** Stated problem **
Using the listing below, set down each line from the line containing "Continue the Blender" through the line containing "(.6, .55, .44)], 3, .2)", both ends included, exactly and with nothing added.

Records with scene code
--
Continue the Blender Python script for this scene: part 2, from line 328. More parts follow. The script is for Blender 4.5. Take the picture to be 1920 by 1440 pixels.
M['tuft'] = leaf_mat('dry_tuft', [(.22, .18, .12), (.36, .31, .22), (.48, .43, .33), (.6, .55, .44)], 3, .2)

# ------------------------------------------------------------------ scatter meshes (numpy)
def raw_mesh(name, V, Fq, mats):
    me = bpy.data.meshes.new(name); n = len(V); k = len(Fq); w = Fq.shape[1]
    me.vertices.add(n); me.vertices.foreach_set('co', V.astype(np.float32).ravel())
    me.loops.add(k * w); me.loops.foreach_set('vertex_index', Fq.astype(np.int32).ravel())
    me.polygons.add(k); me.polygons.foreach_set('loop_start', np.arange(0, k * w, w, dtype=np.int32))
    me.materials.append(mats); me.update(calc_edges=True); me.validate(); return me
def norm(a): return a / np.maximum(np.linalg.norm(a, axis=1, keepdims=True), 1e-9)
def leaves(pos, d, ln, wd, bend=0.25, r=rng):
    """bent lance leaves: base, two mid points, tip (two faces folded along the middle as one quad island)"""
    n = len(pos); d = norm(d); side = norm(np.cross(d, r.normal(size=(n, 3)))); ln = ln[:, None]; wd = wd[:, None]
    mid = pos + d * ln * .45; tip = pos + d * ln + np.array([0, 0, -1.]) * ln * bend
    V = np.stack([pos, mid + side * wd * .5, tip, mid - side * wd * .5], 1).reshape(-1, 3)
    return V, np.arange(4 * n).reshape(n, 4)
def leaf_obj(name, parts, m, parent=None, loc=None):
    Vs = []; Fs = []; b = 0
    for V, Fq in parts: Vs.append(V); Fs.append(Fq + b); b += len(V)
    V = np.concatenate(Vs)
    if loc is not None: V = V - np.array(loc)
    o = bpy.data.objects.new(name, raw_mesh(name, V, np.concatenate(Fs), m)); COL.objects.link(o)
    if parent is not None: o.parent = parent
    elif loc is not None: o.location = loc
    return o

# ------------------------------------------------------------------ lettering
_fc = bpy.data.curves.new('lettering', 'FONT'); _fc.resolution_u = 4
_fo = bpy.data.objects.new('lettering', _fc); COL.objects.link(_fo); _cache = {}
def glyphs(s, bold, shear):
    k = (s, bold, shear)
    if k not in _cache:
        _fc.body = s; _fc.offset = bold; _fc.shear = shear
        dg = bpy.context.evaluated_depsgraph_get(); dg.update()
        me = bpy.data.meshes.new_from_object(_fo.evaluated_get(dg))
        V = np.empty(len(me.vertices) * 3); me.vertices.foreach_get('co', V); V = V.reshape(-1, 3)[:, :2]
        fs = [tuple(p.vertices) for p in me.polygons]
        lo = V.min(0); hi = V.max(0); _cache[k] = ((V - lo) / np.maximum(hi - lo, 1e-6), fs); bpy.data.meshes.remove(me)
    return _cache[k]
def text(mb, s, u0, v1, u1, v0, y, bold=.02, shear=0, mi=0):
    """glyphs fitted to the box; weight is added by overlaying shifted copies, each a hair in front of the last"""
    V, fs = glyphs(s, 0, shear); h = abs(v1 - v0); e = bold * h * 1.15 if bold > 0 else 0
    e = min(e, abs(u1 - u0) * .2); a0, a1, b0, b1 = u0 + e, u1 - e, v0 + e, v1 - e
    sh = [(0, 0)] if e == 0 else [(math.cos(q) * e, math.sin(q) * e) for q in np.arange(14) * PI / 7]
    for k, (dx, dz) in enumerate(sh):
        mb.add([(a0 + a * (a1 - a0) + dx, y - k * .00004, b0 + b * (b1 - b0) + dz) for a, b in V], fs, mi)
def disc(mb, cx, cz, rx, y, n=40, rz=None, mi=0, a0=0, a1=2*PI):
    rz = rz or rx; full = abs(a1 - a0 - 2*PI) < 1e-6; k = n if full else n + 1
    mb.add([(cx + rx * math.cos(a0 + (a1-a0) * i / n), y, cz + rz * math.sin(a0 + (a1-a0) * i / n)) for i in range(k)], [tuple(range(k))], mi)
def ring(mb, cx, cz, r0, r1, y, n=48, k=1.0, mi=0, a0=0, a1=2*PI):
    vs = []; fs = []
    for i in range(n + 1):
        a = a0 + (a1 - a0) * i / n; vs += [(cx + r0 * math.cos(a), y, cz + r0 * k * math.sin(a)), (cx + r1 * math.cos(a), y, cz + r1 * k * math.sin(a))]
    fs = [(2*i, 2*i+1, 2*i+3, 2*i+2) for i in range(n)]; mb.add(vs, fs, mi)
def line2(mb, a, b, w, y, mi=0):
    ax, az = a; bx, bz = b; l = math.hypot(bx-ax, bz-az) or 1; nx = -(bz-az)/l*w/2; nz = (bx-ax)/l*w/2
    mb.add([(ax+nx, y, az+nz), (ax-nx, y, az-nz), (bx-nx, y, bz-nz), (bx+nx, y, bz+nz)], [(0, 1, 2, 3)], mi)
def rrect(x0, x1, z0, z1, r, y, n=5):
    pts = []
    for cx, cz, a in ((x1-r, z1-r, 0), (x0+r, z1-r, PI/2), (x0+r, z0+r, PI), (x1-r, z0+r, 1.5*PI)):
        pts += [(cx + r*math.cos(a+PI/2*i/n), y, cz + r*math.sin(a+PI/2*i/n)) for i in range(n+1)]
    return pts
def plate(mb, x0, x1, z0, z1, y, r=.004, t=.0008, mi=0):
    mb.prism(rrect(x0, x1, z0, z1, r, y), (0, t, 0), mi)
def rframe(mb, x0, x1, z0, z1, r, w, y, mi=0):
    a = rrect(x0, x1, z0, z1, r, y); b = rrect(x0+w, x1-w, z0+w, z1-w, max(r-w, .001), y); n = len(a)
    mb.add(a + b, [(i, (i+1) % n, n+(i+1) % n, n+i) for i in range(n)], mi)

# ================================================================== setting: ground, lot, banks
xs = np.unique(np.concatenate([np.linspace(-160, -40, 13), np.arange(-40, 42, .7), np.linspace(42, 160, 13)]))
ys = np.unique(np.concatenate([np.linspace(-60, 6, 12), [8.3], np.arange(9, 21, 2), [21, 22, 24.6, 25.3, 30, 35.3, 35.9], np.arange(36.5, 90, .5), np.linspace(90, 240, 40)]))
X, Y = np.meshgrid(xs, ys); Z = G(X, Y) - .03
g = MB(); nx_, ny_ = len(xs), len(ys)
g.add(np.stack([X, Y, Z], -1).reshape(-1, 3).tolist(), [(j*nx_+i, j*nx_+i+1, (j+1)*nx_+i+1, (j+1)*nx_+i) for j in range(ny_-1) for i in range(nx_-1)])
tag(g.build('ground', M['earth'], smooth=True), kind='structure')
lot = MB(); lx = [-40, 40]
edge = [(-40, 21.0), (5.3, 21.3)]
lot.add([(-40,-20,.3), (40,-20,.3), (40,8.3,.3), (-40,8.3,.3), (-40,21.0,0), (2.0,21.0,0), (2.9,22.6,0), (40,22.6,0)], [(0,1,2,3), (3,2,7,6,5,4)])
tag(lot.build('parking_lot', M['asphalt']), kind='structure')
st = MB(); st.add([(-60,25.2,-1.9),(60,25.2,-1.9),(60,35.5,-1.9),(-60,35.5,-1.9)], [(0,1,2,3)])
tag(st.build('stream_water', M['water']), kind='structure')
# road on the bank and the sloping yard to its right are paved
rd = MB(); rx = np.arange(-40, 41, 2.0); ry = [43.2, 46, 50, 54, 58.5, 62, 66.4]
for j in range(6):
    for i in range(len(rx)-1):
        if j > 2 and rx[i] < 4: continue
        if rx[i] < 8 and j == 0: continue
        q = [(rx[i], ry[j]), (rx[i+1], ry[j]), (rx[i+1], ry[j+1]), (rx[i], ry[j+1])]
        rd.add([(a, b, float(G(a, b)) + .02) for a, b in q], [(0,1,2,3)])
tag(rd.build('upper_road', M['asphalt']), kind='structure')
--
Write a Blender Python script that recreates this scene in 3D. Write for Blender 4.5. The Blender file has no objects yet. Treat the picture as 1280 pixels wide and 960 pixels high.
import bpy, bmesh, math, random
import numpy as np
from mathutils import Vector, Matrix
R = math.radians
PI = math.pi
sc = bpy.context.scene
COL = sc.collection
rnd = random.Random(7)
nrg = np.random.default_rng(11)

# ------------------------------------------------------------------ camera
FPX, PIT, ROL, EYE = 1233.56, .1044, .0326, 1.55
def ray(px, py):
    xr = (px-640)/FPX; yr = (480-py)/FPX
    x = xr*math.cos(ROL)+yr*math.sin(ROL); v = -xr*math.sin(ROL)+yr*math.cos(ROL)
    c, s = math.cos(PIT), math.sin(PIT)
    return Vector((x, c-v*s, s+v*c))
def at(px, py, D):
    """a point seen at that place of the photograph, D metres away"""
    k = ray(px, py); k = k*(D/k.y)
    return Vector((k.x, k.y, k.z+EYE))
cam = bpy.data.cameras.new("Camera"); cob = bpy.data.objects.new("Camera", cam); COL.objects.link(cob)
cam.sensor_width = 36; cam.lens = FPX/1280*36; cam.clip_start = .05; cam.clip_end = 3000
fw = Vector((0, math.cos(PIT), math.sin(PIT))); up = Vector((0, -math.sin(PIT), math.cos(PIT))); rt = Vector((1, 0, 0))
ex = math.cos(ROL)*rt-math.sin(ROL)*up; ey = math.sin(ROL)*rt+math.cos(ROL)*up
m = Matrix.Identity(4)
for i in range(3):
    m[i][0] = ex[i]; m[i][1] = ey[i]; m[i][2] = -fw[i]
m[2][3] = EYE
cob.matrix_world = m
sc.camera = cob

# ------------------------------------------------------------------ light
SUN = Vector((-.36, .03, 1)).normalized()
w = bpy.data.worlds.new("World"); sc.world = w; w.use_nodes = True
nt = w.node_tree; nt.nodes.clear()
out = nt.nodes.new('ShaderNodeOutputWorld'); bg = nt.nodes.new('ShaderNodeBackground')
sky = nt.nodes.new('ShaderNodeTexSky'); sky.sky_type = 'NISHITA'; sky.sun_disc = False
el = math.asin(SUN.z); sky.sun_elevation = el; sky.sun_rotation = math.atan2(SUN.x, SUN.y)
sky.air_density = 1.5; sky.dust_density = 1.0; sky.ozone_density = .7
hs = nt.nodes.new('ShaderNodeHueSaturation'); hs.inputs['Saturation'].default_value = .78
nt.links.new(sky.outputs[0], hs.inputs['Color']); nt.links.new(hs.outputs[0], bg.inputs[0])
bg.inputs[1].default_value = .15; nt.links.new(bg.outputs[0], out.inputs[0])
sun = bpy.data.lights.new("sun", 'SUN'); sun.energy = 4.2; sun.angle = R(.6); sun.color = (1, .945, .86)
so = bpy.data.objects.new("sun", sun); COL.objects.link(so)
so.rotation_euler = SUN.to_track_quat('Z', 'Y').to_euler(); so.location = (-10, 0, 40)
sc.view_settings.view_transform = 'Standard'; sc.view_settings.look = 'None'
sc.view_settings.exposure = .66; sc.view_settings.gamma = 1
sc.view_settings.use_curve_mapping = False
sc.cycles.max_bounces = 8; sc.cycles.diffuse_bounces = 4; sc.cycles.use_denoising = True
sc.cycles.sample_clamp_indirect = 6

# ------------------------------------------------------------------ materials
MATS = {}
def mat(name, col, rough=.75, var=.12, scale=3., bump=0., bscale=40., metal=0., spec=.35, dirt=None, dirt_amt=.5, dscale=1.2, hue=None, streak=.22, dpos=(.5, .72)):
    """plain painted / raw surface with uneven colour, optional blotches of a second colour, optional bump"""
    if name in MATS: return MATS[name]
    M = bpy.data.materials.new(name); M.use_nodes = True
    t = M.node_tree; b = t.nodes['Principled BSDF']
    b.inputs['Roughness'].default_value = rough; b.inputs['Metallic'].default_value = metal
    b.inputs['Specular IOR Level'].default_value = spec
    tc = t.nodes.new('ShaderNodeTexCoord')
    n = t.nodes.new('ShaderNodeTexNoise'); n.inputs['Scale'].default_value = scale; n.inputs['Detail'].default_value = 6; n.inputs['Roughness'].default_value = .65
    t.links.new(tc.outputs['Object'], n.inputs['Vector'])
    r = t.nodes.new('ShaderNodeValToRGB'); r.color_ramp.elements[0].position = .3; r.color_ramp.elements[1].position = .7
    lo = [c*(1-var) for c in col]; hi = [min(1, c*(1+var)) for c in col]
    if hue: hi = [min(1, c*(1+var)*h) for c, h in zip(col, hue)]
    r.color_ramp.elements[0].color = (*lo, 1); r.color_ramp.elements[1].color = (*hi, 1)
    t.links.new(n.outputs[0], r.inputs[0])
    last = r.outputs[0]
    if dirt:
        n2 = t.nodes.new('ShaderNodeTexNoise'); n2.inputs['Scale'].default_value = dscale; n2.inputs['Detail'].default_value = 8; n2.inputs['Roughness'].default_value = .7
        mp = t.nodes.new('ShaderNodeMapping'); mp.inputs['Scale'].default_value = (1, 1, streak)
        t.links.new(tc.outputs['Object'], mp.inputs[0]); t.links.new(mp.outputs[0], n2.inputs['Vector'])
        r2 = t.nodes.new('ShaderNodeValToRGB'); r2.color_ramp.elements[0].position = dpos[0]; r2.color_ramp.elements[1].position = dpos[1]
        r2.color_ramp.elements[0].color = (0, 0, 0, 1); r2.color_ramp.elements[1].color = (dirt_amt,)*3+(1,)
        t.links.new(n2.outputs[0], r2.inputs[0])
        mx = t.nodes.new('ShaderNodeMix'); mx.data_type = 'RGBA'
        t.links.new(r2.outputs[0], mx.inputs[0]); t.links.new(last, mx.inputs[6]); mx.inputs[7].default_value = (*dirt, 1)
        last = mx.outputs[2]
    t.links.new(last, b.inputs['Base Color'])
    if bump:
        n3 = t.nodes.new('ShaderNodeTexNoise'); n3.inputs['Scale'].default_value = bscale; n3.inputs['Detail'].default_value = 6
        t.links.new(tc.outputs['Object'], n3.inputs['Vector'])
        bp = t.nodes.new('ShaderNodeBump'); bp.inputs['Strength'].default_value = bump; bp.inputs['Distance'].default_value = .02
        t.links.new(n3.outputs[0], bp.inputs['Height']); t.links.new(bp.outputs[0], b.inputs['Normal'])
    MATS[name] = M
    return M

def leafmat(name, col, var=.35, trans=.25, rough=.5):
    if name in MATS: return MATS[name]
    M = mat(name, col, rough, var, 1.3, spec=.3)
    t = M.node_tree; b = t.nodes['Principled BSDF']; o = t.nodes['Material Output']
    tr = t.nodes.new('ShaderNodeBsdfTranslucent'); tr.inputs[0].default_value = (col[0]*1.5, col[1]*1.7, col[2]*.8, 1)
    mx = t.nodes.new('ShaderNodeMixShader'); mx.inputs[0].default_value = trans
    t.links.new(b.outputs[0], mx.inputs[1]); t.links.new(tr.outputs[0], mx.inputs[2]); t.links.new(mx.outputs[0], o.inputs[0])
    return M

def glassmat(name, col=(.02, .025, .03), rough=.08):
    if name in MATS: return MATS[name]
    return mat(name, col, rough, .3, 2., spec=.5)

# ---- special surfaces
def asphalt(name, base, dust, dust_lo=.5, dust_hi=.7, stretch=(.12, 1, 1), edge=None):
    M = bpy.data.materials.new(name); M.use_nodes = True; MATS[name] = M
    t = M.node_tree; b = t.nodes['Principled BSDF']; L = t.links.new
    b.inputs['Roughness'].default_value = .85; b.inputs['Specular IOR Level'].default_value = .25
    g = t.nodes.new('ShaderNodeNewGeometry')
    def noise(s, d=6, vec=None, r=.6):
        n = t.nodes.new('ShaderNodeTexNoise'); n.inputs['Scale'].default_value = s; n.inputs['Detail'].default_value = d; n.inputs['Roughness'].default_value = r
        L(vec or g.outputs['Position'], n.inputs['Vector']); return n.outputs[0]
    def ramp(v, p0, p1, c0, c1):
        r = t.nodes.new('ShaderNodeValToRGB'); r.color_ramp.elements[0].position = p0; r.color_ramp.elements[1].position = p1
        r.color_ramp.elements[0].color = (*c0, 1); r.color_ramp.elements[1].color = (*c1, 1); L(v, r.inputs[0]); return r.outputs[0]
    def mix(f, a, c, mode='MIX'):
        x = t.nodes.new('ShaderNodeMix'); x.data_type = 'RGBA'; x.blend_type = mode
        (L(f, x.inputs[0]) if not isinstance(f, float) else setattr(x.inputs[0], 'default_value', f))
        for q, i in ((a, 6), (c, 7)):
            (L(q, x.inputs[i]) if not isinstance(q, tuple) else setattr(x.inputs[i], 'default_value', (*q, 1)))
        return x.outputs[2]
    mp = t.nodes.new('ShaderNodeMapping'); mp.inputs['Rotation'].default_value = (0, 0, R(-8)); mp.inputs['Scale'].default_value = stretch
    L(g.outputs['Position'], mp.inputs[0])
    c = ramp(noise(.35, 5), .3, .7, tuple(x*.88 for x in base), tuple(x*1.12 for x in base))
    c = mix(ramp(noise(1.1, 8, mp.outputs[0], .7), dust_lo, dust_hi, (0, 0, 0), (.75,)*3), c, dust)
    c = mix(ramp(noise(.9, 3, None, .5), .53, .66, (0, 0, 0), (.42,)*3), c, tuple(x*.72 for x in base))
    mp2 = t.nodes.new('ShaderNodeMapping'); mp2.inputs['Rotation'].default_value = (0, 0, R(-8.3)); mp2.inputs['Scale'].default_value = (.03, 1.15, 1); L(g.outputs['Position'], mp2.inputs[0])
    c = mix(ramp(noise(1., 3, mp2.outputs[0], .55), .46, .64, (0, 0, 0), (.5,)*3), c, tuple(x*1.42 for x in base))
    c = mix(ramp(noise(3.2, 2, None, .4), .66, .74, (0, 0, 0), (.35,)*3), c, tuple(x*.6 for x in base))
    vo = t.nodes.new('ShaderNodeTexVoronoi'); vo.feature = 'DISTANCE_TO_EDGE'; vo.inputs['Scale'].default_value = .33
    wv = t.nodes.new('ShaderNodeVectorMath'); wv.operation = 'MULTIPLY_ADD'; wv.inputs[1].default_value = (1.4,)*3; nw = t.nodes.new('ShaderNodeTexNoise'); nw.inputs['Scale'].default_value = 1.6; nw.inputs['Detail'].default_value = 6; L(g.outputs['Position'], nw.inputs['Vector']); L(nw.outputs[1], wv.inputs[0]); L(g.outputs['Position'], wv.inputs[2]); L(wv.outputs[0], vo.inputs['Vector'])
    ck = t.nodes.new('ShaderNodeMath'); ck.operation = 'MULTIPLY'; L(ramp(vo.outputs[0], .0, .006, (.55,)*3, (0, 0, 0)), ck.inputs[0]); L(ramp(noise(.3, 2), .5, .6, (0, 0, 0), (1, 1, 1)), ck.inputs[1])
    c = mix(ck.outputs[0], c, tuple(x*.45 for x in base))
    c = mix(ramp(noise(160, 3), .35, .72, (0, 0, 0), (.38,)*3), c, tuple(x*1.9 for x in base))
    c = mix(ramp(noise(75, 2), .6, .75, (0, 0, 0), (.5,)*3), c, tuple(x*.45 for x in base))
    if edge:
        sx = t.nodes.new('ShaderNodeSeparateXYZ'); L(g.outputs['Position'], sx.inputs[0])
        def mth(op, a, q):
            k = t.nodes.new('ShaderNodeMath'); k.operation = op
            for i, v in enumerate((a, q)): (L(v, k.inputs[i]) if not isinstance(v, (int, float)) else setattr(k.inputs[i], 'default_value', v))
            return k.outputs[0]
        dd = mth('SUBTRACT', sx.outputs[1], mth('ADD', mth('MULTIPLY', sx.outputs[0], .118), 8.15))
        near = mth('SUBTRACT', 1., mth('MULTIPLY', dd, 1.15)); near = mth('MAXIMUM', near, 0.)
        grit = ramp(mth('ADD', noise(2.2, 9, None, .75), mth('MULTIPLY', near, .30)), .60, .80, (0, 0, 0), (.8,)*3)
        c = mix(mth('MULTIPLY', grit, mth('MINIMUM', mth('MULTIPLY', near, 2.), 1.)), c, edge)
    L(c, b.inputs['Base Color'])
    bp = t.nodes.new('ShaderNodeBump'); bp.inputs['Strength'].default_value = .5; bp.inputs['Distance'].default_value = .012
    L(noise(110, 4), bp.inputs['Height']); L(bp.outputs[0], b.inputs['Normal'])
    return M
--
** The response **
Continue the Blender Python script for this scene: part 2, from line 328. More parts follow. The script is for Blender 4.5. Take the picture to be 1920 by 1440 pixels.
M['tuft'] = leaf_mat('dry_tuft', [(.22, .18, .12), (.36, .31, .22), (.48, .43, .33), (.6, .55, .44)], 3, .2)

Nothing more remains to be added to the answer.